◆ Source data:
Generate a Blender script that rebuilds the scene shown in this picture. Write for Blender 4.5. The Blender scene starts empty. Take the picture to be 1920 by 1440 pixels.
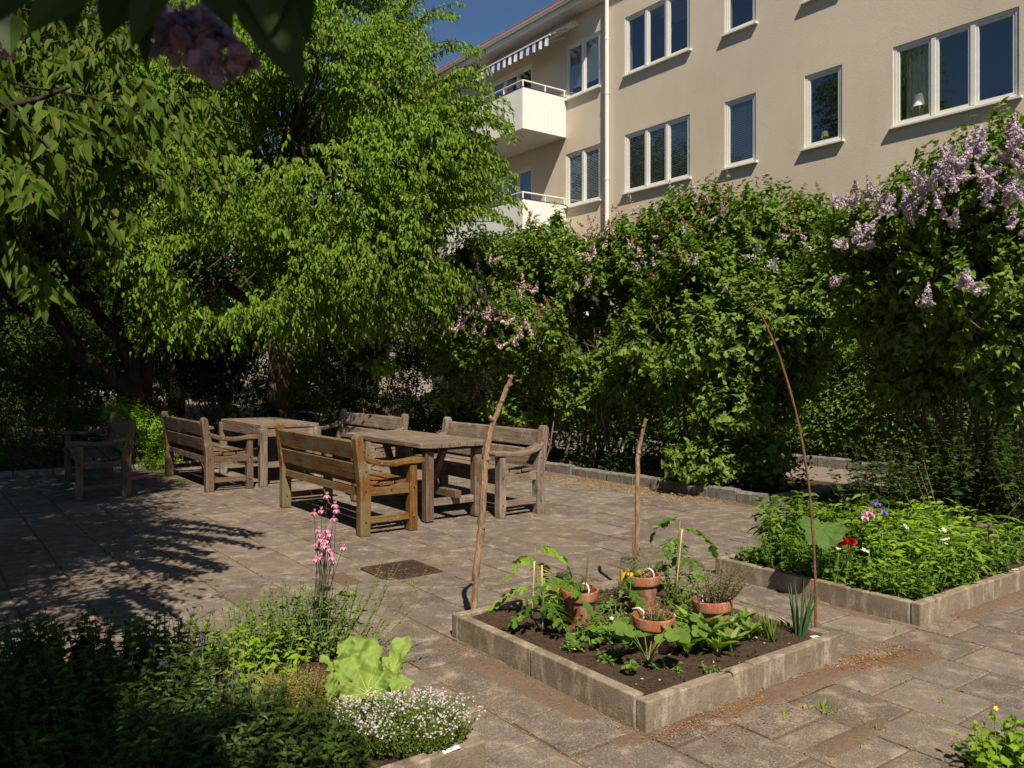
import bpy, bmesh, math, random
import numpy as np
from mathutils import Vector, Matrix
R = math.radians
C = bpy.context.scene.collection
sc = bpy.context.scene
rng = np.random.default_rng(7)
random.seed(5)

# ------------------------------------------------------------------ camera, world, sun
H, F, CX, HY = 1.42, 1529.0, 960.0, 693.0
cam_d = bpy.data.cameras.new('camera'); cam = bpy.data.objects.new('camera', cam_d); C.objects.link(cam)
cam.location = (0, 0, H); cam.rotation_euler = (R(90), 0, 0)
cam_d.sensor_width = 36; cam_d.lens = 36*F/1920; cam_d.shift_y = -27/1920
cam_d.clip_start = .05; cam_d.clip_end = 2000
cam_d.dof.use_dof = True; cam_d.dof.focus_distance = 6.5; cam_d.dof.aperture_fstop = 6.3
sc.camera = cam
SUN_EL = R(51.5); SH = Vector((.217, -.976))
w = bpy.data.worlds.new('World'); sc.world = w; w.use_nodes = True
nt = w.node_tree; bg = nt.nodes['Background']
sky = nt.nodes.new('ShaderNodeTexSky'); sky.sky_type = 'NISHITA'; sky.sun_disc = False
sky.sun_elevation = SUN_EL; sky.sun_rotation = math.atan2(SH.x, SH.y); sky.altitude = 50
sky.air_density = 1.0; sky.dust_density = .1; sky.ozone_density = 3.0
hs = nt.nodes.new('ShaderNodeHueSaturation'); hs.inputs['Saturation'].default_value = 1.1; hs.inputs['Value'].default_value = 1.28; nt.links.new(sky.outputs[0], hs.inputs['Color'])
nt.links.new(hs.outputs[0], bg.inputs[0]); bg.inputs[1].default_value = .04
sd = bpy.data.lights.new('sun', 'SUN'); sd.energy = 5.0; sd.angle = R(.5); sd.color = (1, .905, .76)
sun = bpy.data.objects.new('sun', sd); C.objects.link(sun)
D = Vector((SH.x*math.cos(SUN_EL), SH.y*math.cos(SUN_EL), math.sin(SUN_EL)))
sun.rotation_euler = D.to_track_quat('Z', 'Y').to_euler(); sun.location = (5, -20, 30)
sc.view_settings.view_transform = 'Standard'; sc.view_settings.look = 'None'
sc.view_settings.exposure = .52; sc.view_settings.gamma = 1
sc.render.engine = 'CYCLES'
sc.cycles.max_bounces = 8; sc.cycles.transparent_max_bounces = 12

# ------------------------------------------------------------------ frames
TH = math.atan2(1130, 1529); CT, ST = math.cos(TH), math.sin(TH)
def AB(a, b, z=0): return Vector((a*CT-b*ST, a*ST+b*CT, z))
def gp(px, py, z=0):
    Y = (H-z)*F/(py-HY); return Vector(((px-CX)*Y/F, Y, z))
def pt(px, py, Y): return Vector(((px-CX)*Y/F, Y, H-(py-HY)*Y/F))

# ------------------------------------------------------------------ object helpers
def tag(o, label=None, cat=None, group=None, kind=None):
    if label: o['label'] = label
    if cat: o['category'] = cat
    if group: o['group'] = group
    if kind: o['kind'] = kind
    return o
def thing(name, label, cat, loc=(0, 0, 0), rz=0, group=None):
    o = bpy.data.objects.new(name, None); C.objects.link(o); o.empty_display_size = .2
    o.location = loc; o.rotation_euler = (0, 0, rz)
    return tag(o, label, cat, group)
def copy_tree(o, parent=None):
    c = o.copy(); C.objects.link(c); c.parent = parent
    for ch in list(o.children): copy_tree(ch, c)
    return c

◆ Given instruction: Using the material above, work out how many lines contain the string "scene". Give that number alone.

◆ Full solution: 3